EXERCISE:
For each line below that contains the string "scene", copy that line.

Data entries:
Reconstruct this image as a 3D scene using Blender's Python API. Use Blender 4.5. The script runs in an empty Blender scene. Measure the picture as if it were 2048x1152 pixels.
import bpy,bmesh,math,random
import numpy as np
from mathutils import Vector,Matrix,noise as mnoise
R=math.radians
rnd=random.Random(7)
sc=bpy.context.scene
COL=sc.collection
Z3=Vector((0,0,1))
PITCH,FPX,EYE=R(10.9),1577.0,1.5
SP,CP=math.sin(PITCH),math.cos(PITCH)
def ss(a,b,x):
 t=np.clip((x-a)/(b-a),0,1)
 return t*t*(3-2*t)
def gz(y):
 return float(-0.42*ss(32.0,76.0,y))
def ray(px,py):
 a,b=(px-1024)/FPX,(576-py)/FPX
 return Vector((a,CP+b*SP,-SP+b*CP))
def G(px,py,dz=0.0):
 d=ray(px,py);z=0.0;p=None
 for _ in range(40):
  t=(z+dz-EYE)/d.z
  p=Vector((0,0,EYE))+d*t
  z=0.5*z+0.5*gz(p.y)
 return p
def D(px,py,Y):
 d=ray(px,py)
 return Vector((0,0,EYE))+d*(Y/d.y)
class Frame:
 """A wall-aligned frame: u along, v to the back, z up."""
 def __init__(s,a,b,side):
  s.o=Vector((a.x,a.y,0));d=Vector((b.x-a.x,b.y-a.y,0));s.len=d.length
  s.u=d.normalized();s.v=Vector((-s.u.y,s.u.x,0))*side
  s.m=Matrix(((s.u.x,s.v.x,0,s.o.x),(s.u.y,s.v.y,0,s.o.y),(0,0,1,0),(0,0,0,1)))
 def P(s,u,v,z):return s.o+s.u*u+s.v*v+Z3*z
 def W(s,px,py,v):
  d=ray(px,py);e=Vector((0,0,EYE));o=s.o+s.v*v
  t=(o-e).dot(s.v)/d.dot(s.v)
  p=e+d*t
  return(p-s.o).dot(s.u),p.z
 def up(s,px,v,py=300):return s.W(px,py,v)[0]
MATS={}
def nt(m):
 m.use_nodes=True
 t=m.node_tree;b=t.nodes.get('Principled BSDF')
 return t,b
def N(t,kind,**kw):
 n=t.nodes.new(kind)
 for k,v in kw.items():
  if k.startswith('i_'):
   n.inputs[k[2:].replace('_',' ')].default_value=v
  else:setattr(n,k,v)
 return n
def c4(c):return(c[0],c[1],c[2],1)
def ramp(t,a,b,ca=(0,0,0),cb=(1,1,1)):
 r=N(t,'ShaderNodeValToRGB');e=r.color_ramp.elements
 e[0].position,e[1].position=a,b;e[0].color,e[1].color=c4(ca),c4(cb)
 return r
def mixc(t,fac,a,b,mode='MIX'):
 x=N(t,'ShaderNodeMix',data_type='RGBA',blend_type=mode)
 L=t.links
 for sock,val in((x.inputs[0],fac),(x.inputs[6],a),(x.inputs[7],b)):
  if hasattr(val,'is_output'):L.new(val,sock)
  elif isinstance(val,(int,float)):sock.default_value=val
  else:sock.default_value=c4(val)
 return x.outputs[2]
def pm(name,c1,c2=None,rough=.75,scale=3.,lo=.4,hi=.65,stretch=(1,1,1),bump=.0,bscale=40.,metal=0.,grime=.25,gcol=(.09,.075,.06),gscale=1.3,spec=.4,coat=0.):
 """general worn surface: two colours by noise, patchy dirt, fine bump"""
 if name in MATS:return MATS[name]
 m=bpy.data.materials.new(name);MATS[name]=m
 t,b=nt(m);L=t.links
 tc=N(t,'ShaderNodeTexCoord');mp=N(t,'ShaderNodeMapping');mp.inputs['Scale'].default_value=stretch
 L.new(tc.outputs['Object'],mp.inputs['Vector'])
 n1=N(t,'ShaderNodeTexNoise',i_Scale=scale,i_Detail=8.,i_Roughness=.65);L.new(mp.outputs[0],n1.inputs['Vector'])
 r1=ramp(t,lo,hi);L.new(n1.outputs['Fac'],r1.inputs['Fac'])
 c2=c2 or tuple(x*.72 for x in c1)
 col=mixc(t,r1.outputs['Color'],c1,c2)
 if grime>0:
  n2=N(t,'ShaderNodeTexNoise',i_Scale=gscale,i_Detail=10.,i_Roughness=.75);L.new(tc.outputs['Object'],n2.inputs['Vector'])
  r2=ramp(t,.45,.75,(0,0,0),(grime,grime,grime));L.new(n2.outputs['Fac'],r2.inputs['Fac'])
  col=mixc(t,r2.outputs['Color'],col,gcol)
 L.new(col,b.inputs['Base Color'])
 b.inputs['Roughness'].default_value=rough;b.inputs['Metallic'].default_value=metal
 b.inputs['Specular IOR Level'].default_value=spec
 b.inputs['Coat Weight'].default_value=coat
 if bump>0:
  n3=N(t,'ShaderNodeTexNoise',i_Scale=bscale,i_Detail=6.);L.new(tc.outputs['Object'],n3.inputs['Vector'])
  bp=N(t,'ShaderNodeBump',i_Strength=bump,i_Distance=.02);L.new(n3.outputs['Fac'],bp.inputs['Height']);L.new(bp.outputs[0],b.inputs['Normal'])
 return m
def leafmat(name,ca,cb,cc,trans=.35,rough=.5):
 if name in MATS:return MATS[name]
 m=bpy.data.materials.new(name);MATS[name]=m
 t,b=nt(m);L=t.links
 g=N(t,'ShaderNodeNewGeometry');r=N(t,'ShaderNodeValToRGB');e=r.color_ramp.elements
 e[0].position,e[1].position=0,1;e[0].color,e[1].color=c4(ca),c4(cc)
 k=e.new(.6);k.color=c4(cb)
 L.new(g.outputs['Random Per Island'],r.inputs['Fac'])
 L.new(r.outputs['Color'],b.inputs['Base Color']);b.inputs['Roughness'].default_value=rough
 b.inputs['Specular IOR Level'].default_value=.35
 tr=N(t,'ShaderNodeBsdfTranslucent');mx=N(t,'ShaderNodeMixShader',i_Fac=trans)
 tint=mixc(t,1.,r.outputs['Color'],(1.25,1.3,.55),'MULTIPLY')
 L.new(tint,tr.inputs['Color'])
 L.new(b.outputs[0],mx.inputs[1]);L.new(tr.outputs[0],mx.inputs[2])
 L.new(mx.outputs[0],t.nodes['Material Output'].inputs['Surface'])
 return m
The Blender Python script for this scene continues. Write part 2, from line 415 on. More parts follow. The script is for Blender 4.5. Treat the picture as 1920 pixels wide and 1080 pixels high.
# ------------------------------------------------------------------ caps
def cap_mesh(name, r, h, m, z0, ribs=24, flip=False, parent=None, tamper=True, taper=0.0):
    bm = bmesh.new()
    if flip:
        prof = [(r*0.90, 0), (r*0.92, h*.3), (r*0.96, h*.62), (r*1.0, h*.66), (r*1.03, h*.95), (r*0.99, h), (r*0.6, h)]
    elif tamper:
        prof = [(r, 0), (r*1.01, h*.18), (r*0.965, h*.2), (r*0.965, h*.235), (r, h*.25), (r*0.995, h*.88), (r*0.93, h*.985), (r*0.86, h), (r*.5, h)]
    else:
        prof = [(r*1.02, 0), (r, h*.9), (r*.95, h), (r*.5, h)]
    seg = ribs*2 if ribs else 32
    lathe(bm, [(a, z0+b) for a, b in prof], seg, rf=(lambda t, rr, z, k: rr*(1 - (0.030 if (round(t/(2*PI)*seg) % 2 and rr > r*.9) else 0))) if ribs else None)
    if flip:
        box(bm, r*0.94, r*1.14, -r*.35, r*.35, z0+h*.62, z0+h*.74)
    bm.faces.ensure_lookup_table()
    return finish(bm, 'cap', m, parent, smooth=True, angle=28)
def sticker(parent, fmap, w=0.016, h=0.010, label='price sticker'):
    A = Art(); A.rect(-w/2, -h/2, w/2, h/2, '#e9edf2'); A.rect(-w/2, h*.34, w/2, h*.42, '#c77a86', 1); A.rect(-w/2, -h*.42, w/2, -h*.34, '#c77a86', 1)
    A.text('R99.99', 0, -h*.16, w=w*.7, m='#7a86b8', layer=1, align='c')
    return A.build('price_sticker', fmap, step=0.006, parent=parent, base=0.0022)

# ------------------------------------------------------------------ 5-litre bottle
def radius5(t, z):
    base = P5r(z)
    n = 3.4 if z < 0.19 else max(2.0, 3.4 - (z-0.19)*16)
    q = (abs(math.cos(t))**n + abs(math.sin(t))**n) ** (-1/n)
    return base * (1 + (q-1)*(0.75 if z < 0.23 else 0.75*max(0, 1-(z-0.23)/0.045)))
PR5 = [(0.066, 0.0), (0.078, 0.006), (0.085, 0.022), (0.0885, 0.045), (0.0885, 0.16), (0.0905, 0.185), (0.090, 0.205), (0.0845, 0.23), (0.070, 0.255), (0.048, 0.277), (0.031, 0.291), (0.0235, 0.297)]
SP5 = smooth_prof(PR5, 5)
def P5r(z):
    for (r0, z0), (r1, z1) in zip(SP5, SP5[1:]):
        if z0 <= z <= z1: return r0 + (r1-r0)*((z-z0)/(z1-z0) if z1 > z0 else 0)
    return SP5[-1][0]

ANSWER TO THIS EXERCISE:
Reconstruct this image as a 3D scene using Blender's Python API. Use Blender 4.5. The script runs in an empty Blender scene. Measure the picture as if it were 2048x1152 pixels.
sc=bpy.context.scene
The Blender Python script for this scene continues. Write part 2, from line 415 on. More parts follow. The script is for Blender 4.5. Treat the picture as 1920 pixels wide and 1080 pixels high.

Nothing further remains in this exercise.